Saturday, October 8, 2016

Accents and Articulation

The Gussenhoven and Kenstowicz articles complement one another nicely in that the former discusses the physical manner in which words and their corresponding sounds are produced, while Kenstowicz discusses certain curious anomalies found in the phonetics of the English language.

Gussenhoven’s discussion is centred around an explanation of how various anatomical elements in and around our mouths function in tandem with one another. For example, fricatives are the result of a narrowing of the speech tract, producing sounds found in words like fee (voiceless labiodental fricative), while plosives come about through quite the opposite – a complete closure of the very same speech tract. Such words are found especially frequently in the French language and often necessitate that no air escape through the nasal cavity. These effects are also built upon the pre-existing circumstance that pressure differences in different parts of the human vocal tract exist. Gussenhoven completes the discussion by providing a concise overview of the phonetic alphabet.

Kenstowicz raises more interesting questions, building upon our newly-acquired knowledge of physical mechanisms in and around the mouth. As a reader without a traditional ‘American’ accent, this article was of great interest to me as it required me to think of word pronunciations in a manner very different from that in which I would ordinarily pronounce them.

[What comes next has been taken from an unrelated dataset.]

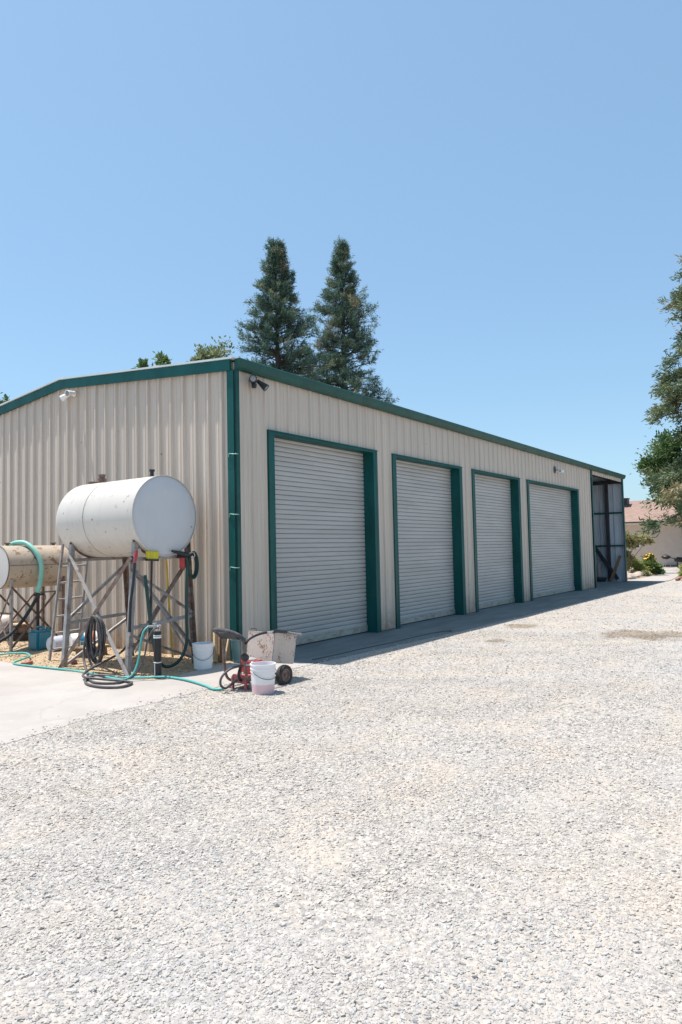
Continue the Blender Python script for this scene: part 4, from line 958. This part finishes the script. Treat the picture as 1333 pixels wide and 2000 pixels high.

What stood out to me most starkly was the discussion of ‘flapping’ – in this case, the distortion of ‘t’ sounds in multiple different ways. A number of cases were cited with reference to American English: ordinary flapping with the word ‘atom’, nasal flapping with the word ‘panty’, and glottal stops in words such as ‘bottle’ or ‘cotton’. As a leaner of French, German, and Russian, the notions of flapping and glottal stops were not entirely unfamiliar to me. As mentioned in Gussenhoven, German contains multiple instances of glottal stops, for example (eg. beachten, Beamter, geeignet).

However, the paper brought to my consciousness the immense variation that can be found in the English language alone. It is fascinating that such a similar alphabet set used across multiple languages can lead to such vast differences in pronunciation. In fact, examining just the English language and nuances between accents would provide a compelling enough study.


English being a non-phonetic language makes it all the more interesting: unlike phonetic languages such as German and Russian in which there is far greater regulation in the pronunciation of consonant and vowel clusters, it surprises me that native English speakers are so unaware of the almost random differences in pronunciation (myself included). I would like to explore in greater depth the perception of these differences to non-native English speakers, while taking a closer look at the phenomenon in British English in which the letter ‘r’ is almost non-existent and unpronounced when it appears at the end of words (as in ‘car’ or ‘later’). This mirrors the flapping phenomenon in American English in which the letter ‘t’ in the middle of words tends to be left less-well-articulated or pronounced as a ‘d’.